Los economistas se hacen esa pregunta, y coinciden sobre la necesidad de modernizar el Estado, porque no está cumpliendo plenamente sus funciones. En otras palabras, le falla a la gente. Como dijo Hernán Bonilla, director del Centro de Estudios para el Desarrollo (CED): “Hay una serie de medidas de transformación del Estado que Uruguay hoy necesita. Eso pasa por un Estado que sea más amigable con el ciudadano y que sea menor la carga burocrática”.
Según Ignacio Munyo, director del Centro de Estudios de la Realidad Económica y Social (Ceres), “Uruguay está bien orientado y debe acelerar el paso; no se avanza con voluntarismo sino con medidas que impulsen el crecimiento económico, que es básico para mejorar la calidad de vida cuando viene de la mano de buenas políticas públicas”.
“El Estado uruguayo sabe hacer el chivito, de la cocina sale bien. El problema es que demasiadas veces llega tarde y frío. Es en la entrega donde está la falla, ahí es urgente mejorar”, dijo Munyo a LA NACION, remitiendo al típico plato oriental. “El avance de Uruguay en el camino del desarrollo depende de mejorar la forma en que los servicios públicos llegan a la gente”.
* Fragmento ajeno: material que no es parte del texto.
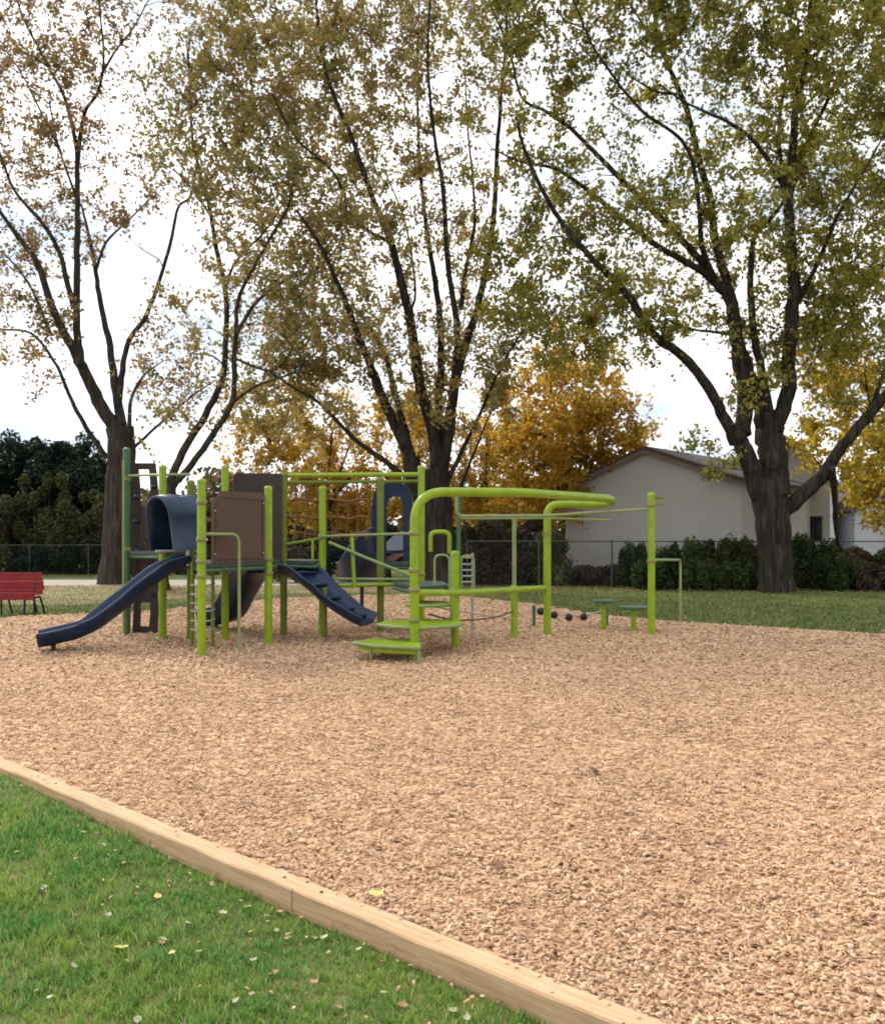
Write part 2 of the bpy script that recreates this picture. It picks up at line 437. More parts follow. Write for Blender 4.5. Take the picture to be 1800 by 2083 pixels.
# chips kicked onto the timber and the lawn edge
xs, ys, ds = polar(60000, 2.3, 7, .75, -.3); ss_ = side_np(xs, ys)
kk = ((ss_ < TW) & (ss_ > .0) & (rng.uniform(0, 1, len(xs)) < .018 + .06 * (ss_ > TW * .72))) | ((ss_ < -.01) & (rng.uniform(0, 1, len(xs)) < .035 * np.exp(ss_ / .2) + .0015))
xs, ys, ss_ = xs[kk], ys[kk], ss_[kk]
x = np.concatenate([x, xs]); y = np.concatenate([y, ys]); z = np.concatenate([z, np.where(ss_ > 0, TH + .001, .02 + lawn_z(xs, ys))])
sz = np.concatenate([sz, np.stack([rng.uniform(.006, .013, len(xs)), rng.uniform(.003, .006, len(xs)), rng.uniform(.002, .004, len(xs))], 1)])
tag(scatter_boxes('wood_chips', x, y, z, sz, .38, M['chip']), 'loose tan wood chips covering the playground bed', 'wood chips', kind='stuff')


def blades(name, x, y, h, w, material, z0=0.):
    n = len(x); a = rng.uniform(0, 6.28, n); lean = rng.uniform(.15, .95, n) * h; la = rng.uniform(0, 6.28, n)
    bx, by = np.cos(a) * w / 2, np.sin(a) * w / 2
    lx, ly = np.cos(la) * lean, np.sin(la) * lean
    z = np.zeros(n) + z0
    v = np.empty((n, 5, 3))
    v[:, 0] = np.stack([x - bx, y - by, z], 1); v[:, 1] = np.stack([x + bx, y + by, z], 1)
    hh = np.sqrt(np.clip(h * h - lean * lean * .6, 1e-5, None))
    v[:, 2] = np.stack([x + bx * .8 + lx * .35, y + by * .8 + ly * .35, z + hh * .62], 1)
    v[:, 3] = np.stack([x - bx * .8 + lx * .35, y - by * .8 + ly * .35, z + hh * .62], 1)
    v[:, 4] = np.stack([x + lx, y + ly, z + hh], 1)
    base = np.arange(n)[:, None] * 5
    lo = np.concatenate([base + np.array([0, 1, 2, 3]), base + np.array([3, 2, 4])], 1).ravel()
    return mesh_obj(name, v.reshape(-1, 3), lo, material, sizes=np.tile([4, 3], n), smooth=True)


# patchy density for the near lawn
x, y, d = polar(26000, 1.7, 9.5, .72, -.32)
x = np.repeat(x, 13) ; y = np.repeat(y, 13); d = np.repeat(d, 13)
x = x + rng.normal(0, .004, len(x)) * d; y = y + rng.normal(0, .004, len(y)) * d
pn = np.sin(x * 2.1 + 1.3 * np.sin(y * 1.7)) * np.sin(y * 2.6 + x) + .35 * np.sin(x * 7 + y * 5)
xq, yq, dq = polar(150000, 1.7, 8, .72, -.32)
k = (side_np(x, y) < -.012) & (rng.uniform(-1.6, 1.0, len(x)) < pn + .75); x, y, d, pn = x[k], y[k], d[k], pn[k]
gh = rng.uniform(.018, .058, len(x)) * (1 + .3 * pn) * np.repeat(rng.uniform(.6, 1.25, 26000), 13)[k]; gw = rng.uniform(.003, .0058, len(x)) * np.clip(d / 3.5, 1, 2.3)
kq = (side_np(xq, yq) < -.012) & (rng.uniform(0, 1, len(xq)) < .8 + .3 * np.sin(xq * 3) * np.sin(yq * 4)); xq, yq, dq = xq[kq], yq[kq], dq[kq]
x = np.concatenate([x, xq]); y = np.concatenate([y, yq]); gh = np.concatenate([gh, rng.uniform(.008, .026, len(xq))]); gw = np.concatenate([gw, rng.uniform(.003, .006, len(xq)) * np.clip(dq / 3.5, 1, 2.3)])
tag(blades('grass', x, y, gh, gw, M['blade'], lawn_z(x, y)),
    'green lawn grass in front of the timber edging', 'grass', kind='stuff')
x, y, d = polar(90000, 13.5, 42, .6)
k = ~inside(x, y) & (side_np(x, y) > 0) & ~((y > 28.6) & (y < 33.4) & (x < -3)) & ((rng.uniform(0, 1, len(x)) < .3) | (x > 1.5) | (y < 20.5) | (y > 28.9)); x, y, d = x[k], y[k], d[k]
tag(blades('grass', x, y, rng.uniform(.03, .08, len(x)), rng.uniform(.012, .03, len(x)), M['fargrass']),
    'short worn grass behind the playground', 'grass', kind='stuff')

# far asphalt path on the left
p = MB(); p.add([(-60, 29, .004), (-2.5, 29, .004), (-2.5, 33, .004), (-60, 33, .004)], [(0, 1, 2, 3)])
tag(p.build('path', M['asphalt']), kind='structure')

p = MB(); p.add([(-60, 20.5, .002), (-9, 20.5, .002), (-5.5, 24.5, .002), (-2.5, 25.5, .002), (3, 27, .002), (6, 28.9, .002), (-60, 28.9, .002)], [tuple(range(7))])
tag(p.build('dirt', M['dirt']), kind='structure')
# ------------------------------------------------------------------ timber edging
joints = [-7.34, -4.9, -2.46, -.02, 2.42, 4.86]
labs = ['border timber continuing out of the photo beyond its left edge', 'farthest border timber, coming in at the left edge of the photo', 'long tan border timber in the middle, ending at the joint in the edging',
        'nearest tan border timber with a knot, between lawn and chips', 'border timber continuing out of the photo below its bottom edge']
ang = math.atan2(BD.y, BD.x)
for i in range(len(joints) - 1):
    a, b = joints[i] + .001, joints[i + 1] - .001
    c = B0 + BD * ((a + b) / 2) + BN * (TW / 2 + (.003 if i % 2 else 0))
    t = empty('border_timber', (c.x, c.y, 0), labs[i], 'border timber', 'timbers edging the wood chip bed')
    t.rotation_euler = (0, 0, ang + (.002 if i % 2 else -.002))
    mb = MB(); n = 30; Lh = (b - a) / 2
    ring = [(-.5, 0), (.5, 0), (.5, .93), (.44, 1), (-.44, 1), (-.5, .93)]
    vs = []
    for k in range(n + 1):
        xx = -Lh + 2 * Lh * k / n
        wob = .0012 * math.sin(k * .9 + i) + random.uniform(-.0006, .0006)
        for (yy, z_) in ring: vs.append((xx, yy * TW + wob, max(-.02, z_ * TH + (wob if z_ else -.02))))
    fs = [(k * 6 + j, k * 6 + (j + 1) % 6, (k + 1) * 6 + (j + 1) % 6, (k + 1) * 6 + j) for k in range(n) for j in range(6)]
    fs = [tuple(reversed(f)) for f in fs] + [tuple(range(6)), tuple(reversed(range(n * 6, n * 6 + 6)))]
    mb.add(vs, fs)
    o = mb.build('timber', M['timber']); o.parent = t
    for sx in (-Lh + .12, Lh - .12):
        s_ = MB(); s_.tube([(sx, .006, TH - .004), (sx, .006, TH + .003)], .008, 10)
        o = s_.build('spike', M['darkbrown']); o.parent = t

# ------------------------------------------------------------------ fallen leaves
leafc = {'pale': mat('pale_leaf', ramp=two((.38, .37, .22)), scale=30, rough=.6), 'brown': mat('brown_leaf', ramp=two((.17, .075, .035)), scale=30, rough=.7),
         'yellow': mat('yellow_leaf', ramp=two((.62, .48, .14)), scale=30, rough=.6), 'tan': mat('tan_leaf', ramp=two((.34, .21, .11)), scale=30, rough=.7)}


def fallen(loc, size, c, label, group=None, rz=None):
    # five-lobed maple-like blade, curled
    mb = MB(); vs = [(0, 0, .12)]
    out = [(0, -.5), (.2, -.34), (.42, -.3), (.38, -.02), (.56, .2), (.36, .27), (.24, .46), (0, .72), (-.2, .42), (-.34, .26), (-.5, .24), (-.4, -.02), (-.46, -.26), (-.2, -.34)]
    out = [(a * random.uniform(.75, 1.15), b * random.uniform(.8, 1.15)) for a, b in out]
    for a, b in out: vs.append((a * size, b * size, size * (.55 * a * a * random.uniform(.3, 1.4) + .3 * b * b + random.uniform(-.05, .08))))
    vs[0] = (0, 0, size * .02)
    n = len(out)
    mb.add(vs, [(0, 1 + k, 1 + (k + 1) % n) for k in range(n)], True)
    o = mb.build('fallen_leaf', leafc[c]); o.location = loc; o.rotation_euler = (random.uniform(-.35, .35), random.uniform(-.35, .35), rz if rz is not None else random.uniform(0, 6.28))
    return tag(o, label, 'leaf', group)


def on_ground(px, py, z=0.):
    d = (EYE - z) * F / (py - HZ); return (X(px, d), d, z)


lx, ly, lz = on_ground(768, 1826, TH); fallen((lx, ly, TH + .012), .06, 'yellow', 'bright yellow leaf lying on the edge of the timber and the chips', rz=1.2)
lx, ly, lz = on_ground(1012, 1772, ZC); fallen((lx, ly, ZC + .03), .07, 'brown', 'dark reddish brown leaf lying alone on the nearest wood chips')
lx, ly, lz = on_ground(1208, 1578, ZC); fallen((lx, ly, ZC + .03), .08, 'brown', 'dark brown leaf farther out on the open wood chips')
lx, ly, lz = on_ground(245, 1932, .03); fallen((lx, ly, .03 + float(lawn_z(lx, ly))), .06, 'yellow', 'yellow leaf lying in the green grass nearest the left edge of the photo')
for (px, py, c) in [(40, 1617, 'pale'), (170, 1703, 'pale'), (212, 1727, 'pale'), (195, 1704, 'brown'), (320, 1826, 'yellow'), (383, 1880, 'pale'), (330, 1914, 'pale'), (150, 1968, 'pale'),
                    (515, 1955, 'pale'), (563, 1893, 'pale'), (505, 1846, 'pale'), (455, 1858, 'pale'), (225, 1830, 'tan'), (220, 1865, 'pale'), (95, 1680, 'tan'), (405, 1937, 'pale'), (330, 1920, 'tan'),
                    (585, 1902, 'tan'), (660, 1910, 'pale'), (730, 1935, 'pale'), (780, 2020, 'pale'), (920, 2060, 'pale'), (640, 2000, 'tan'), (690, 2050, 'tan'), (480, 2040, 'pale'), (90, 1812, 'pale'),
                    (350, 1940, 'yellow'), (820, 2045, 'tan'), (950, 2075, 'pale'), (280, 2078, 'pale'), (155, 1756, 'tan'), (260, 1760, 'tan'), (430, 1800, 'tan'), (100, 2030, 'pale'), (560, 1980, 'tan'), (610, 1925, 'brown')]:
    lx, ly, lz = on_ground(px, py, .03)
    if side(lx, ly) > -.03: continue
    fallen((lx, ly, .028 + float(lawn_z(lx, ly))), random.uniform(.022, .036), c,
           {'pale': 'small pale fallen leaf lying in the foreground grass', 'brown': 'small dark brown fallen leaf in the foreground grass', 'tan': 'small dull tan fallen leaf in the foreground grass', 'yellow': 'small yellow fallen leaf in the middle of the foreground grass'}[c],
           {'pale': 'pale leaves fallen on the lawn', 'brown': 'brown leaves fallen on the lawn', 'tan': 'tan leaves fallen on the lawn', 'yellow': 'yellow leaves fallen on the lawn'}[c])

# ------------------------------------------------------------------ play structure
dA = DC(1336)
PS = empty('play_structure', (X(700, 12.5), 12.5, ZC), 'lime green climbing structure with brown panels and dark blue slides standing on the wood chips', 'play structure')
PR = .056


def post(px, by, ty, m='lime', r=PR, collars=(), taper=True):
    d = DC(by); x = X(px, d); zt = Z(ty, d)
    mb = MB(); mb.tube([(x, d, -.05), (x, d, zt - .02)], r, 18)
    o = mb.build('post', M[m], PS)
    c = MB(); c.tube([(x, d, zt - .045), (x, d, zt - .008), (x, d, zt), (x, d, zt + .012)], [r + .004, r + .004, r * .85, r * .4], 18); c.build('cap', M[m], o)
    for cy in collars:
        z = Z(cy, d); c = MB(); c.tube([(x, d, z - .03), (x, d, z - .025), (x, d, z + .025), (x, d, z + .03)], [r + .002, r + .011, r + .011, r + .002], 18)
        c.box((x + r * .9, d - r * .6, z), (.03, .03, .045)); c.build('collar', M['clamp'], o)
    return (x, d)


A = post(410, 1336, 975, collars=(1022, 1098, 1143, 1172))
P4 = post(546, 1310, 990, collars=(1138, 1166))
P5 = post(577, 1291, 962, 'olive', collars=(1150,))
P3 = post(458, 1300, 947, collars=(1160,))
P1 = post(331, 1302, 947, collars=(1122,))
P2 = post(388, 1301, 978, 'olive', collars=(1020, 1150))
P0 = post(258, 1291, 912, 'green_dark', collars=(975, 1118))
P6 = post(656, 1291, 990, collars=(1092, 1185))
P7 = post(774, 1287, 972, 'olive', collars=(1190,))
T_ = post(857, 1284, 948, 'lime', collars=(1168,))
Q1 = post(926, 1319, 1122, collars=(1200,))
Q2 = post(1046, 1296, 1192, collars=())
R_ = post(1325, 1293, 1003, collars=(1028, 1141))


def part(name, m, fn, parent=PS):
    mb = MB(); fn(mb); return mb.build(name, M[m] if isinstance(m, str) else m, parent)


# decks (perforated coated steel, pale rim)
def deck(poly, z):
    o = part('deck', 'deck', lambda b: b.plate(poly, z - .05, z))
    cx = sum(p[0] for p in poly) / len(poly); cy = sum(p[1] for p in poly) / len(poly)
    part('deck_rim', 'green_dark', lambda b: b.tube([(px_, py_, z - .09) for px_, py_ in poly + [poly[0]]], .028, 8), o)
    return o


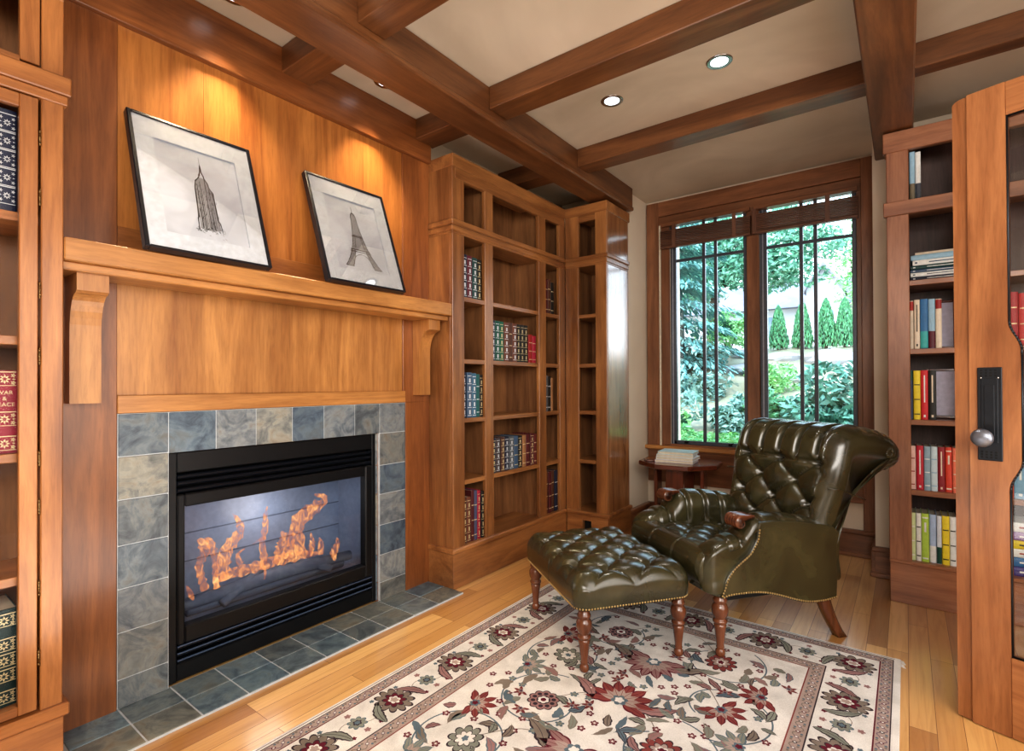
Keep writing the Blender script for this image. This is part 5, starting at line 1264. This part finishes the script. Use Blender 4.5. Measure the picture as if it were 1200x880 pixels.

Esos platos fríos se traducen en números. Munyo detectó, por ejemplo, que existen 13 organismos en el presupuesto nacional destinados a vivienda. Para las pymes son 11. Las agencias se superponen, se complican entre ellas, se pasan la pelota. Muchos trámites y pocos avances. Las cosas no salen y nadie se hace cargo. ¿Quién se perjudica? El empresario, el empleado, el desempleado, el que no tiene vivienda y el que sí la tiene: todos.
Sobre el alto costo de vida, otro ejemplo, los economistas coinciden en que mucho tienen que ver las regulaciones y permisos, mal hechos, que terminan encareciendo productos esenciales, como frutas y verduras, higiene y limpieza. Existe un extraño proteccionismo que protege, no a los productores, sino a ciertos importadores sobre otros, los únicos verdaderos beneficiarios del sistema.
Los candidatos se han hecho cargo en esta campaña presidencial de estas distorsiones, y de la urgencia de revertirlas. Ahora, les toca a los votantes buscar una vez más, en la oferta electoral, a ver quién se puede animar.